China's Xi accused the US of trying to trick him into invading Taiwan, but said he won't take the bait, report says

China's Xi accused the US of trying to trick him into invading Taiwan, but said he won't take the bait, report says
  • Xi Jinping accused the US of trying to trick China into invading Taiwan, the Financial Times said.

  • The Chinese leader made the claim to European Commission President Ursula von der Leyen, per the FT.

  • One expert told BI it's a sign that China is "genuinely surprised" by the attitude of US officials.

China's leader, Xi Jinping, accused the US of trying to trick China into invading Taiwan but said his country wouldn't take the bait, the Financial Times reported, citing people familiar with the matter.

The FT said Xi made the accusation in April last year during a meeting with European Commission President Ursula von der Leyen.

Xi has issued the same warning to officials in his own country, one person told the FT, but this is first known case of him making the claim to a foreign leader, the outlet said.

During the meeting, according to a press statement released at the time, Xi said Taiwan was at the "core" of China's interests, adding: "If anyone expects China to compromise and concede on the Taiwan question, they are having a pipe dream and would shoot themselves in the foot."

Xi's accusation against the US wasn't featured in the statement.

For decades, the US has adopted "strategic ambiguity" toward Taiwan, positioning itself as the country's most steadfast ally, while declining to explicitly say whether it would come to Taiwan's aid if China attacked.

But the mood in Washington, DC, seems to be shifting, with Congress showing itself more "overtly supportive of Taiwan than only a few years ago," Graeme Thompson, an analyst with the Eurasia Group, told Business Insider in November.

Last month, a US congressional delegation met with senior Taiwanese officials to discuss US-Taiwan relations a few days after China conducted military drills around the island.

During the visit, Rep.

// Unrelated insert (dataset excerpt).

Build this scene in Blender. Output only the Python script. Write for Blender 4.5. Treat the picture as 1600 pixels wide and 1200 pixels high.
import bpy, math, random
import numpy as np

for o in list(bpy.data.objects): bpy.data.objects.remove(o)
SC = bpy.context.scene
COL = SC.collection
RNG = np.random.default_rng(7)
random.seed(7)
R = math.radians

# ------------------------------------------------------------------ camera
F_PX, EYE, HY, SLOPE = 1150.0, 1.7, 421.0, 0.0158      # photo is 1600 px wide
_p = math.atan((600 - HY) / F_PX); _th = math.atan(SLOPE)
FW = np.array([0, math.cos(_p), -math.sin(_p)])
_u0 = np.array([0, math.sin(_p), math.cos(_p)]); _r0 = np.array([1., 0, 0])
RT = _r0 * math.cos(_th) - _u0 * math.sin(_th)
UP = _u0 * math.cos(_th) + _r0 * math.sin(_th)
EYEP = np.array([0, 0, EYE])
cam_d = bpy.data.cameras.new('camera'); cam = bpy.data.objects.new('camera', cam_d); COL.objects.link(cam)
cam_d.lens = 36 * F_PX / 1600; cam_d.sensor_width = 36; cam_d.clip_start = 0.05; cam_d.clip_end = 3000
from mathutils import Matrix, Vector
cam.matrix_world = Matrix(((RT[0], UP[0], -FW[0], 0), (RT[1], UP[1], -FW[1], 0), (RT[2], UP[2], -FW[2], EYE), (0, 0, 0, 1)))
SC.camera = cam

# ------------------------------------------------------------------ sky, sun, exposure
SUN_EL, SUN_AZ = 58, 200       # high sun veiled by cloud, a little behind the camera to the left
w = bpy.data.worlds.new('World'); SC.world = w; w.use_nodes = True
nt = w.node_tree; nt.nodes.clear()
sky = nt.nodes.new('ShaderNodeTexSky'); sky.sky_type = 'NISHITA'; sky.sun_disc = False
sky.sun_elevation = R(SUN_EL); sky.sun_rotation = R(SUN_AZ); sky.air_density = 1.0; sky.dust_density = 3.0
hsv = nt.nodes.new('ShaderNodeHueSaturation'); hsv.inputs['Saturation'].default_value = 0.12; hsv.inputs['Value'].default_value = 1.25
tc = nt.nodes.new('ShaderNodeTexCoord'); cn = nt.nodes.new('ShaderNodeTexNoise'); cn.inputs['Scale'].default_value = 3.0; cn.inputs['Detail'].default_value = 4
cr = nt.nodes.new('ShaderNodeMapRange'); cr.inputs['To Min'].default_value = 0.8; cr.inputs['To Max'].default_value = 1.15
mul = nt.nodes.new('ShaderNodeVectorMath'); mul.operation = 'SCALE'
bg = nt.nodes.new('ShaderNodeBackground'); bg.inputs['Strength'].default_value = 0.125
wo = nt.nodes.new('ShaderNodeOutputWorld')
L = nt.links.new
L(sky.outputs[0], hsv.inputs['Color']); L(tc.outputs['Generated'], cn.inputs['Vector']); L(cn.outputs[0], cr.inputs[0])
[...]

Andy Barr, a cochair of the Taiwan caucus in Congress, said there should be "no doubt" and "no skepticism" in the US, Taiwan, or anywhere else around "American resolve to maintain the status quo and peace in the Taiwan Strait," according to the Associated Press.

President Joe Biden has repeatedly said that the US would defend Taiwan.

Kerry Brown, the director of the Lau China Institute at King's College London, told BI that Xi's reported accusation is a sign that China is "genuinely surprised" and "shocked" by the US's more recent "aggressiveness."

"The US has plenty of public figures now talking of Taiwan like it is a new Ukraine, and some even saying it needs to be diplomatically recognized," Brown added.

Mike Pompeo, the secretary of state during the Trump administration, and John Bolton, a former national security advisor, are among those calling for such a measure.

This is a problem for China, Brown said, as it's "clearly a red line and one that it will need to do something about if it is crossed."

During a meeting in April, China's foreign minister, Wang Yi, told US Secretary of State Antony Blinken not to cross China's "red lines" on sovereignty, security, and development interests.

Brown, who served as first secretary at the UK Embassy in Beijing from 2000 to 2003, said that behind Xi's "complaint" was the hope that other Western allies "might just calm the US down."

Whether it will have any impact is another matter, he added.

Last week, Adm. Samuel Paparo, the top US admiral in the Pacific, told The Washington Post that the US could deploy thousands of drones if China invaded Taiwan, with the "unmanned hellscape" buying time for the US military to come to Taiwan's aid.

Correction: June 17, 2024 — An earlier version of this story misspelled the last name of an analyst. It is Thompson, not Thomson.